Across the listing below, count the lines that mention the string "picture". Reply with the figure only.

Data shown:
## BEGIN

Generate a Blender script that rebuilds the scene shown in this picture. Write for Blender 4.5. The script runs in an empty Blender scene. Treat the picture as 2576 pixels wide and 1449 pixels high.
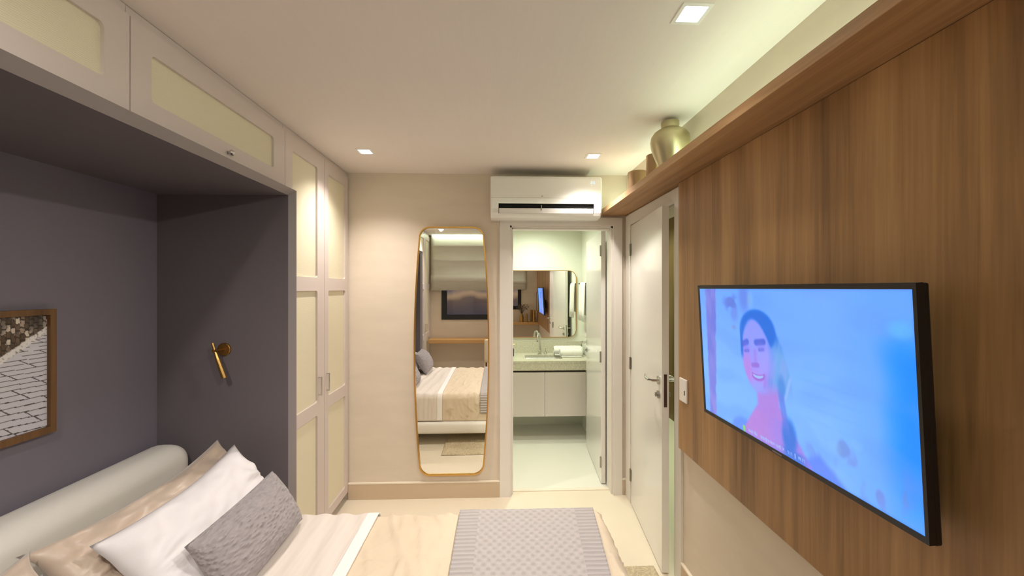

## END
## BEGIN

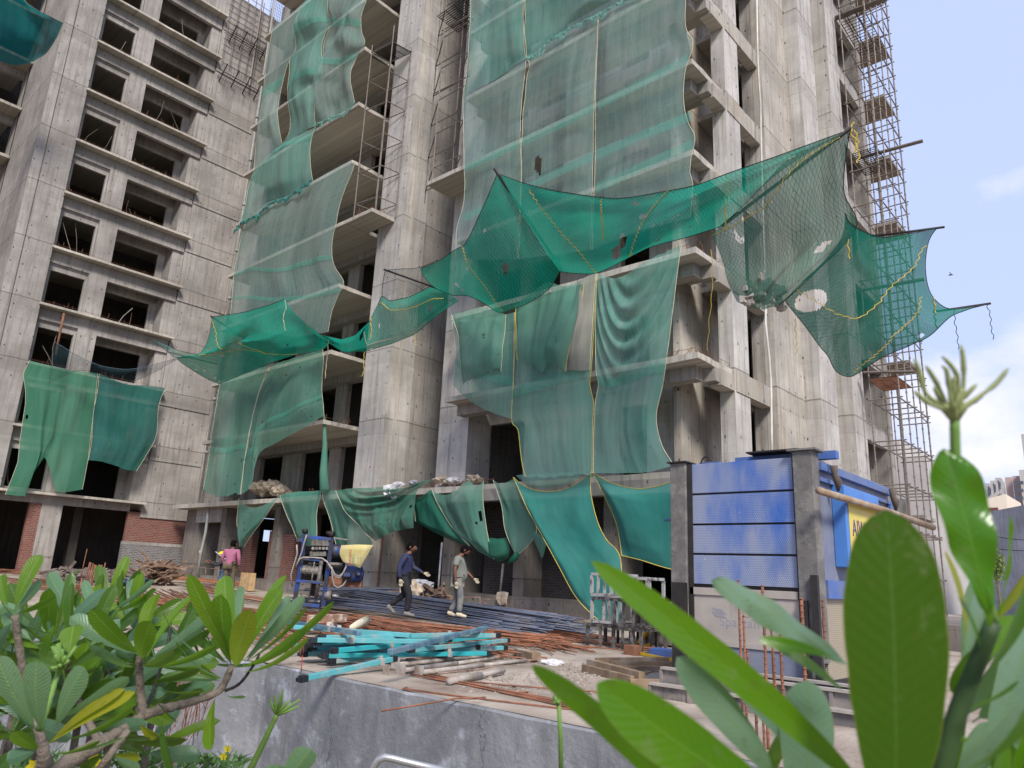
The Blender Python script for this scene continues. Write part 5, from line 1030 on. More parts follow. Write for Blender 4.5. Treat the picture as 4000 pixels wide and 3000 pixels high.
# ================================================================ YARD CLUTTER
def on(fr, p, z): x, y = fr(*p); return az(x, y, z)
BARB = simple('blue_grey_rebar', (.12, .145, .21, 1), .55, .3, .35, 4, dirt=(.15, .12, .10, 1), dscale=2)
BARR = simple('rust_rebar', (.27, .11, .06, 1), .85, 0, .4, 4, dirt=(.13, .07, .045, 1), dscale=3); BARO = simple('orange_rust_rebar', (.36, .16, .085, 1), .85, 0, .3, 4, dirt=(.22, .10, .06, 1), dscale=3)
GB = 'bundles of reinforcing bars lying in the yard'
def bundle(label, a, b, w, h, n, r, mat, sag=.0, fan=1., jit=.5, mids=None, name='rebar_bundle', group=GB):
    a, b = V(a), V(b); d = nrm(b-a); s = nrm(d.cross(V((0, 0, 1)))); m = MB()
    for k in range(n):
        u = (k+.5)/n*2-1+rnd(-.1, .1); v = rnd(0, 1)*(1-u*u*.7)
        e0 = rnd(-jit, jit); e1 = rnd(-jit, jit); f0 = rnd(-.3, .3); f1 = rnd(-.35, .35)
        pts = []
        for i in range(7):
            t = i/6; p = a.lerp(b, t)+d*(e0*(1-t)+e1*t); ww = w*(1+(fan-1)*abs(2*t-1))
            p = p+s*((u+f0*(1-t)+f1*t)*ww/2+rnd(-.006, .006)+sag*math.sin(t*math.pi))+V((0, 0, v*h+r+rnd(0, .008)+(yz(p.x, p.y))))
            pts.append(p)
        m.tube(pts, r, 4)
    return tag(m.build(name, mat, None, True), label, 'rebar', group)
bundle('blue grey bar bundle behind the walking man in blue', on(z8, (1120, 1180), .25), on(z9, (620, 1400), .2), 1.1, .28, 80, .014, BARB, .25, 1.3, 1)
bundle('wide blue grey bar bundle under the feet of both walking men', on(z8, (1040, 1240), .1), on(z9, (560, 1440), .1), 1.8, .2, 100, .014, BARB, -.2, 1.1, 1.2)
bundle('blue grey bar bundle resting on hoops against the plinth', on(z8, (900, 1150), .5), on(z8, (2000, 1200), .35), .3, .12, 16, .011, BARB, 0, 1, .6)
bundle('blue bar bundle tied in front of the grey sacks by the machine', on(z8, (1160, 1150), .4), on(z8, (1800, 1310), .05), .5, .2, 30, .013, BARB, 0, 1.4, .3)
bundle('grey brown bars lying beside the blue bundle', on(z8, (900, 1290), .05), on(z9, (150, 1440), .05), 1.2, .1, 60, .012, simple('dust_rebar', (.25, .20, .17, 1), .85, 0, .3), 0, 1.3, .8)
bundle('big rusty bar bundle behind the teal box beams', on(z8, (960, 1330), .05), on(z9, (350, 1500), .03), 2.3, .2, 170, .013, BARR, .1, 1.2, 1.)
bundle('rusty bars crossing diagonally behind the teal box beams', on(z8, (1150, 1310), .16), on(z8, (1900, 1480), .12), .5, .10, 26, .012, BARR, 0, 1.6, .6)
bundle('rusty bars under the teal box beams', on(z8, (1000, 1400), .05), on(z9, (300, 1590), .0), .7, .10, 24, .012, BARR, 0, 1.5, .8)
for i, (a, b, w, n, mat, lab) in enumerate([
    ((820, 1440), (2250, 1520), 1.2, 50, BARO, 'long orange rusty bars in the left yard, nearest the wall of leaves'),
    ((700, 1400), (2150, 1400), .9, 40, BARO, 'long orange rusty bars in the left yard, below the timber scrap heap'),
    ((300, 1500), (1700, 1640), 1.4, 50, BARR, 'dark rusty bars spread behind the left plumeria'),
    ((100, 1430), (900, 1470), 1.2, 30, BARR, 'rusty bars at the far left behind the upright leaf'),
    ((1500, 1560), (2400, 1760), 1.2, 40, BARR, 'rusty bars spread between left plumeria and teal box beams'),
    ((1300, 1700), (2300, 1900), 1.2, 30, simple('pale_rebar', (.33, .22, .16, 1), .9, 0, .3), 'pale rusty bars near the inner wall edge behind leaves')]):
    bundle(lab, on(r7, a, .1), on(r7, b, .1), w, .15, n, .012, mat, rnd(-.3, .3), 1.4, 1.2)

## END

Exercise result: 2